Whilst searching, we had a look at a lot of houses for sale. It made a huge difference if the house was inhabited right now or if it was empty. It’s very difficult to imagine you living in an empty house, the size of the furniture is hard to grasp.

Helping your imagination

If you are somewhat like me, there’s a limit to how much your imagination can help you. That’s why smart engineers have developed 3D design software 🙂

I used “Sweet Home 3D” which is free and has all the features I wanted. I asked for the blueprints of the house. Sadly, and shockingly, the blueprints were lost in a fire years ago, and all they had was a picture of the blueprints that helped me nearly nothing. So I borrowed a laser measurement tool and measured each room, from wall to wall to ceiling, with all the angles and doors and windows and whatnot, and created my own blueprint. It sounds like a lot of work, but it isn’t a large apartment, and thinking of each room as independent of the other rooms helps a lot.
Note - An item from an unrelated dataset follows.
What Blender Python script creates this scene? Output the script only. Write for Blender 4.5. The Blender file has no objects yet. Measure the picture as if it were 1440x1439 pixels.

With the measures at hand, I opened the software and began drawing the walls. In nearly no time, I had a pretty good blueprint of the apartment.

A view of the drawings of the house I created

Now my imagination had backup and was able to start working.

I took measurements of the essentials: bed, tables, chairs and such, and put them in the house to see how they would look. I could “walk” in the apartment and have a feeling of how the space will feel like. I could move walls, furniture, paint the walls and have an immediate feeling of how it would look like.

A 3D view of the living room

I strongly recommend you invest some hours to do this.

The Renovation

I had some must-have things in mind when we started the renovation. I needed water and gas on the balcony. Water for the plants and gas for the grill.

We also needed to take down a small wall to make room for the closet.

Apart from that, we just went with the flow. Really bad idea…

There are some outlets that are missing (and now are my personal project) and we asked to remake the windows at the end of the renovation, so that took extra time and they had to repaint the wall, which cost extra, in vain.

We had no clue what lighting fixture we wanted, so we just avoided them and I installed them afterwards.

If there’s a lesson to be learned from this, it is to really imagine yourself living there. Where are your stuff, where do the plugs need to be? Where will you sit and what do you need beside you?

But, at the end, don’t think you’ll manage to get it perfect and leave some budget for all the stuff you’ll remember after the renovation.

Talking about budget, we had a kind-of-a budget, we didn’t follow it thoroughly but we didn’t go past it by a lot. I don’t believe you can get a perfect budget and follow it thoroughly and I do believe there are a lot of unknowns and badgers get overflown. 

The only error we made that was a real bummer were the windows. If we had thought about replacing them at the beginning there wouldn’t have been an extra cost for the extra painting. 

Remember – there are things that if you don’t do at the first renovation, you’ll probably never do them.